Monday, August 1, 2016

The Syrian Nightmare: A Counter-Narration

Cartoon referencing Aleppo’s children role in creating a temporary no-fly zone by burning thousands of old tires. 

The Syrian opposition members who bet that Assad would be quickly deposed in 2011 are now largely spectators. Their country lies in ruins. Their goal of bringing down the state (Isqat al-nizam) looks as far as ever from being achieved. And Salafists control the fighting on the ground. Like all conflicts that turn armed and violent, the most militant and extreme end up elbowing the more moderate aside. Burhan Ghalioun and Haytham Manaa have been replaced by Caliph Baghdadi and Mohammed al-Jolani. Rebels have been replaced by mujahedin. Without a single exception, every armed group today is committed to ruling by sharia law. This is why Assad and his supporters will refuse to give up and continue fighting. Syrians, unfortunately, have a long fight in front of them. Miscalculation has led to Syria’s ruin.

Those who actually believe that it is the Syrian opposition that is to blame for the current nightmare in Syria miss the entire context that made a revolution possible: the tyranny, corruption and sectarianism of the Assad regime, the systematic destruction of civil society, the official support for the quiet Islamization of Syria, and the tactics deployed from the very beginning of the Revolution by the Assad regime. None of these things warrant any mention by the author who ends by turning the whole situation on its head, making it sound as though Assad and his supporters have always been on the defensive. This might be the point.

Not that I think that the opposition is blameless. In fact, despite spending years agitating and calling for a peaceful revolution in Syria, including writing articles, laying out transition plans and producing a TV program dedicated to the topic of civil disobedience and nonviolent revolutions, I never hid my major misgivings about the timing of the Syrian Revolution.

My increasing involvement with political opposition factions between 2005 and 2011 amply demonstrated to me their lack of readiness to lead a revolution in a country like Syria.
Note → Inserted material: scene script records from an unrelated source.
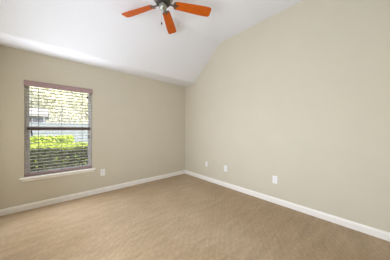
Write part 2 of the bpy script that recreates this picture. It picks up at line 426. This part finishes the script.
def blade_mesh():
    bm = new(); R0, R1, w0, w1, t, pt = .152, .668, .054, .072, .006, radians(-14.9)
    n = 10; out = []
    def width(u): return w0 + (w1 - w0) * min(1, u * 1.25)
    edge = [(R0 + .012, -w0 * .82)] + [(R0 + .03 + (R1 - .07 - R0 - .03) * i / n, -width(i / n)) for i in range(n + 1)]
    for i in range(1, 6):                       # rounded corners at the tip
        q = pi / 2 * i / 5; edge.append((R1 - .04 + .04 * sin(q) - .0, -w1 + .030 * (1 - cos(q))))
    pts = [(R0, -w0 * .55)] + edge; pts = pts + [(r, -s) for r, s in pts[::-1]]
    top = [bm.verts.new((r, s, t / 2)) for r, s in pts]; bot = [bm.verts.new((r, s, -t / 2)) for r, s in pts]; m = len(pts)
    for i in range(m): bm.faces.new((top[i], top[(i + 1) % m], bot[(i + 1) % m], bot[i]))
    bm.faces.new(top); bm.faces.new(bot[::-1])
    bmesh.ops.rotate(bm, verts=bm.verts, cent=(0, 0, 0), matrix=Matrix.Rotation(pt, 3, 'X'))
    return bm
def iron_mesh():
    bm = new(); pt = radians(-14.9)
    # arm from the flywheel, widening into a fork with two prongs and a crescent over the blade root
    pr = [(.080, -.014), (.112, -.012), (.138, -.018), (.146, -.046), (.168, -.054), (.178, -.046), (.164, -.034), (.170, -.012), (.205, -.010), (.209, 0)]
    pts = pr + [(r, -s) for r, s in pr[-2::-1]]
    for z0, z1 in ((-.0090, -.0035),):
        A = [bm.verts.new((r, s, z1)) for r, s in pts]; B = [bm.verts.new((r, s, z0)) for r, s in pts]; m = len(pts)
        for i in range(m): bm.faces.new((A[i], A[(i + 1) % m], B[(i + 1) % m], B[i]))
        bm.faces.new(A); bm.faces.new(B[::-1])
    for r, s in ((.163, .042), (.163, -.042), (.196, 0)): lathe(bm, [(.006, -.0090), (.005, -.0125), (.002, -.0135)], 10, (r, s, 0))
    for v in bm.verts:
        k = max(0, min(1, (v.co.x - .09) / .05)); y, z = v.co.y, v.co.z
        q = pt * k; v.co.y, v.co.z = y * cos(q) - z * sin(q), y * sin(q) + z * cos(q)
        v.co.z -= .0
    return bm
b0 = obj('blade', blade_mesh(), M['blade'], fan, bevel=.0015)
i0 = obj('blade_iron', iron_mesh(), M['iron'], b0, bevel=.001)
for k in range(5):
    bb = b0 if k == 0 else copy_tree(b0, fan)
    bb.location = (0, 0, D); bb.rotation_euler = (0, 0, radians(117.31 - 72 * k))

# ------------------------------------------------------------------ outside, seen through the blind
ZG = -0.15
bm = new(); box(bm, -40, 30, T + .02, 14.6, ZG - .2, ZG); struct(obj('ground', bm, M['grass']), 'sunlit lawn outside the window')
bm = new(); box(bm, -40, 30, 14.6, 60, ZG - .2, ZG - .01); struct(obj('pavement', bm, M['road']))
bm = new(); box(bm, -12, 8, T + .03, 1.5, ZG - .05, ZG + .02); struct(obj('mulch_bed', bm, M['mulch']))

def lump(p, s=1.0): return (sin(p.x * 3.1 * s + 1.3) * cos(p.y * 2.7 * s) + .6 * sin(p.z * 4.3 * s + p.x * 5.1 * s)) * .5
def leaf(bm, p, nrm, L, W):
    u = nrm.orthogonal().normalized(); u.rotate(Matrix.Rotation(random.uniform(0, 2 * pi), 3, nrm)); v = nrm.cross(u)
    mid = nrm * (L * .12)
    a = bm.verts.new(p - u * L / 2); b = bm.verts.new(p + v * W / 2 + mid); c = bm.verts.new(p + u * L / 2); d = bm.verts.new(p - v * W / 2 + mid); 
    bm.faces.new((a, b, c)); bm.faces.new((a, c, d))
def hedge(name, x0, x1, y0, y1, zt, n, L, m, label, cat, group=None, lum=.10):
    t = thing(name, label, cat, ((x0 + x1) / 2, (y0 + y1) / 2, ZG), 0, group)
    off = -t.location; bm = new(); h = zt - ZG
    top, front = (x1 - x0) * (y1 - y0), (x1 - x0) * h
    for i in range(n):
        u = random.random() * (top + front * 1.35)
        x = random.uniform(x0, x1)
        if u < top: p = Vector((x, random.uniform(y0, y1), zt)); nr = Vector((0, 0, 1))
        elif u < top + front: p = Vector((x, y0, random.uniform(ZG + .05, zt))); nr = Vector((0, -1, 0))
        else: p = Vector((x, y1, random.uniform(ZG + .05, zt))); nr = Vector((0, 1, 0))
        p += nr * (lump(p, 1.4) * lum + random.uniform(-.10, .02))
        nn = (nr + Vector((random.gauss(0, .55), random.gauss(0, .55), random.gauss(0.1, .55)))).normalized()
        leaf(bm, p, nn, L * random.uniform(.7, 1.3), L * .55)
    o = obj('foliage', bm, m, t, smooth=False); o.location = off
    bm = new(); k = 0
    x = x0 + .2
    while x < x1 - .1:                          # stems with side branches inside the leaves
        ym = (y0 + y1) / 2 + random.uniform(-.1, .1)
        for j in range(6):
            e = Vector((x + random.uniform(-.3, .3), random.uniform(y0 + .12, y1 - .12), random.uniform(ZG + .4, zt - .1)))
            e.x = max(x0 + .05, min(x1 - .05, e.x)); base = Vector((x, ym, ZG + .01)); tube(bm, [base, (base + e) / 2 + Vector((0, 0, .08)), e], [.02, .013, .006], 5)
        x += .42
    o = obj('stems', bm, M['bark'], t); o.location = off
    return t
hd = hedge('hedge', -7.2, 1.2, 1.72, 3.3, .70, 34000, .085, M['hedge'], 'long leafy green hedge close outside the window', 'hedge')
bm = new()  # extra leaves in a lighter colour, painting sunlight onto the hedge top
for i in range(9000):
    p = Vector((random.uniform(-7.2, 1.2), random.uniform(1.85, 3.3), .73)); p.z += lump(p, 1.4) * .07 + random.uniform(-.05, .05)
    leaf(bm, p, Vector((random.gauss(0, .4), random.gauss(-.1, .4), 1)).normalized(), .085 * random.uniform(.7, 1.3), .05)
o = obj('sunlit_leaf_layer', bm, M['bush'], hd); o.location = -hd.location; o['label'] = 'bright yellow green leaf layer, sunlight painted on the hedge top'
hedge('shrub_row', -8.0, -2.1, 5.3, 6.7, .90, 9000, .13, M['bush'], 'yellow green shrub row behind the hedge', 'shrub', None, .08)

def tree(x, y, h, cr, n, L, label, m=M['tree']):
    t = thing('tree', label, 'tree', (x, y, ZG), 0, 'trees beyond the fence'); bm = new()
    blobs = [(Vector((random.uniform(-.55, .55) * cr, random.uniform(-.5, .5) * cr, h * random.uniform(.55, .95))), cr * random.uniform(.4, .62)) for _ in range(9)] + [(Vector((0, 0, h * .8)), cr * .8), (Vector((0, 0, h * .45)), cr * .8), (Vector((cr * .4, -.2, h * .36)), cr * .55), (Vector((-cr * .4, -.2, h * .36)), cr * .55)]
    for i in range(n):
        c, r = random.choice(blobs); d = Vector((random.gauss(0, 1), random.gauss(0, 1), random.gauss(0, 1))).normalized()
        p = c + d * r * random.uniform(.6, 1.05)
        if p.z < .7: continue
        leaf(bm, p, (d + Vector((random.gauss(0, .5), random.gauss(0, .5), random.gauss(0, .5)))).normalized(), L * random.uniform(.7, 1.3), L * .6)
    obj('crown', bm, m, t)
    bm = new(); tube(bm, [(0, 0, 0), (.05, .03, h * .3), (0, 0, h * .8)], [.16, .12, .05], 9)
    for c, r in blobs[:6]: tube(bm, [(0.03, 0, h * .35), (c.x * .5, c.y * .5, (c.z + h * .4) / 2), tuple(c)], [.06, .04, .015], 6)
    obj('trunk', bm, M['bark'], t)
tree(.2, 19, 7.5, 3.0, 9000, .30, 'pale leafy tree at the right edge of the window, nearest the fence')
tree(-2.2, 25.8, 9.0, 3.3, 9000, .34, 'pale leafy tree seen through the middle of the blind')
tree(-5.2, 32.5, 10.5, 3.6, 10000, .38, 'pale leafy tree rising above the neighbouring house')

# pale fence across the back of the lawn
fn = thing('garden_fence', 'pale blue grey fence across the back of the lawn', 'fence', (-4, 14.2, ZG))
bm = new(); 
for i in range(120): box(bm, -12 + i * .2 + .006, -12 + i * .2 + .194, -.012, .012, .05, 1.95)
obj('fence_boards', bm, M['fencepaint'], fn)
bm = new()  # extra leaves in a lighter colour, painting sunlight onto the hedge top
for z in (.3, 1.7): box(bm, -12, 12, .013, .05, z, z + .09)
obj('fence_rails', bm, M['fencepaint'], fn)
for i in range(11):
    bm = new(); box(bm, -.06, .06, .051, .15, 0, 2.0); p = obj('fence_post', bm, M['fencepaint'], fn); p.location = (-12 + i * 2.4, 0, 0)

# neighbour's house
hx0, hx1, hy0, hy1, hz = -11.0, -3.4, 15.6, 20.6, 2.55
hs_ = thing('house', 'pale grey neighbouring house beyond the fence', 'house', ((hx0 + hx1) / 2, (hy0 + hy1) / 2, ZG)); off = -hs_.location
bm = new(); prism(bm, [(hy0, ZG), (hy1, ZG), (hy1, hz), ((hy0 + hy1) / 2, hz + .55), (hy0, hz)], 'x', hx0, hx1); obj('house_wall', bm, M['siding'], hs_).location = off
bm = new(); ym = (hy0 + hy1) / 2
prism(bm, [(hy0 - .4, hz - .2), (hy0 - .4, hz - .08), (ym, hz + .71), (hy1 + .4, hz - .08), (hy1 + .4, hz - .2), (ym, hz + .57)], 'x', hx0 - .3, hx1 + .3); obj('house_roof', bm, M['shingle'], hs_).location = off
for x in (-4.6, -6.8, -9.0):
    bm = new(); box(bm, x - .55, x + .55, hy0 - .05, hy0 + .02, 1.3, 2.3); wn = obj('house_window', bm, M['trim'], hs_); wn.location = off
    bm = new(); box(bm, x - .47, x - .03, hy0 - .06, hy0 - .04, 1.38, 2.22); box(bm, x + .03, x + .47, hy0 - .06, hy0 - .04, 1.38, 2.22); obj('window_pane', bm, M['windowdark'], wn)
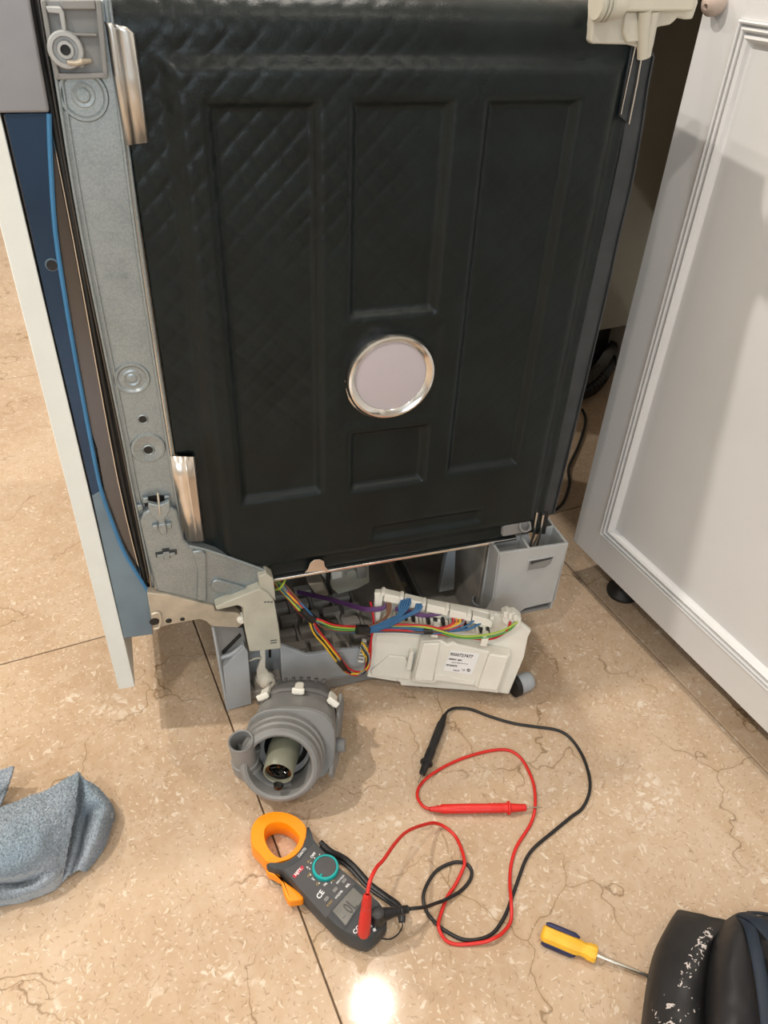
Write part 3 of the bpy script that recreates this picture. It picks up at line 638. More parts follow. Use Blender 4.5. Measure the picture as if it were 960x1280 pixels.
part(MB().box((0.326, 0.03, 0.018), (0.332, 0.42, 0.044)), 'tray_rail', M['midgrey'], base, bevel=0.001)
for yy in (0.09, 0.16, 0.22, 0.30): part(MB().lathe((0.316, yy, 0.024), (0, 0, 1), [(0.006, 0), (0.006, 0.004), (0.003, 0.005), (0, 0.005)], 16), 'rail_stud', M['hinge'], base)
part(MB().prism([D(px, py, 0.10) for px, py in ((560, 688), (570, 687), (568, 737), (549, 741))], (0, 0.012, 0)), 'tray_fin', M['basegrey'], base, bevel=0.0015)
for q in ((466, 718), (480, 716)):
    part(MB().prism([D(px, py, 0.24) for px, py in ((q[0] - 5, q[1] + 6), (q[0], q[1] - 6), (q[0] + 5, q[1] + 6))], (0, 0.02, 0)), 'tray_clip', M['midgrey'], base, bevel=0.001)
part(MB().lathe(D(597, 752, 0.04), (0, -0.3, 1), [(0.009, -0.01), (0.010, 0.004), (0.008, 0.005), (0.007, -0.004)], 20), 'tray_boss', M['basegrey'], base)
# grey rear counterweight box, open on top
yf, yb, zt = -0.020, -0.002, 0.230
bx = [(D(q[0], q[1], yf)) for q in ((623.5, 691.5), (711.8, 675.6), (706, 700), (693.5, 752), (672, 757), (656, 761), (648, 767), (640, 772), (604, 768), (610, 760), (616, 748))]
bx[0].z = zt; bx[1].z = zt - 0.004
rear = part(MB().prism(bx, (0, 0.0045, 0)), 'rear_box', M['grey'], base, bevel=0.0012, label='pale grey plastic box corner at the rear of the base')
xl, xr = bx[0].x, bx[1].x
part(MB().prism([(xl, yf, zt), (xl + 0.004, yf, 0.075), (xl + 0.004, yb + 0.02, 0.075), (xl, yb + 0.012, zt)], (0.0035, 0, 0)), 'box_wall', M['grey'], rear, bevel=0.0008)
part(MB().prism([(xr, yf, zt - 0.004), (xr - 0.002, yf, 0.10), (xr - 0.002, yb + 0.045, 0.10), (xr, yb + 0.045, zt - 0.004)], (-0.0035, 0, 0)), 'box_wall', M['grey'], rear, bevel=0.0008)
xm = xl + 0.045
part(MB().prism([(xm, yf + 0.002, zt), (xm, yf + 0.002, 0.14), (xm, yb + 0.01, 0.14), (xm, yb + 0.01, zt)], (0.003, 0, 0)), 'box_wall', M['grey'], rear, bevel=0.0008)
part(MB().prism([(xl, yb + 0.010, zt), (xl, yb + 0.010, 0.08), (xm + 0.018, yb + 0.010, 0.08), (xm + 0.020, yb + 0.010, zt - 0.02), (xm + 0.014, yb + 0.010, zt)], (0, 0.0035, 0)), 'box_wall', M['grey'], rear, bevel=0.0008)
part(MB().prism([(xm + 0.030, yb + 0.02, zt - 0.035), (xm + 0.04, yb + 0.022, zt - 0.012), (xm + 0.05, yb + 0.022, zt - 0.004), (xr, yb + 0.022, zt - 0.004), (xr, yb + 0.022, 0.09), (xm + 0.03, yb + 0.022, 0.09)], (0, 0.0035, 0)), 'box_wall', M['grey'], rear, bevel=0.0008)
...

The improvised way they issued the call for revolution following the success of the Tunisian Revolution, failing to note the radically different conditions and political context between he to countries, and their cynical reaction to the article I published in the Guardian on February 7, 2011 in which I tried to highlight the domestic and geopolitical complications involved in the Syria transition and the opposition lack of readiness for tackling any of these issues consolidated my fears.

Still, neither I nor the team of Syrian activists which continued to support the work of Tharwa, the organization my wife and I established in Damascus back in 2003 to help facilitate peaceful democratic change in the country, shirked our responsibility for supporting the Revolution, for advising the opposition and for lobbying for international support. In a new article for the Guardian I came out in support of the revolution and the early nonviolent protesters who included many of our Tharwa activists in their ranks. The field has been prepared for a revolution since at least 2008, and the Tunisian revolution provided the much-needed spark.

Playing a bigger leadership role, as some has wanted and expected, including the Syrian regime, was not something I was willing to entertain. The in-fighting involved in opposition work has always been distracting for me, and with so many people expecting “victory,” the tendency was bound to intensify. Mine was always meant to be a supporting rather than starring role.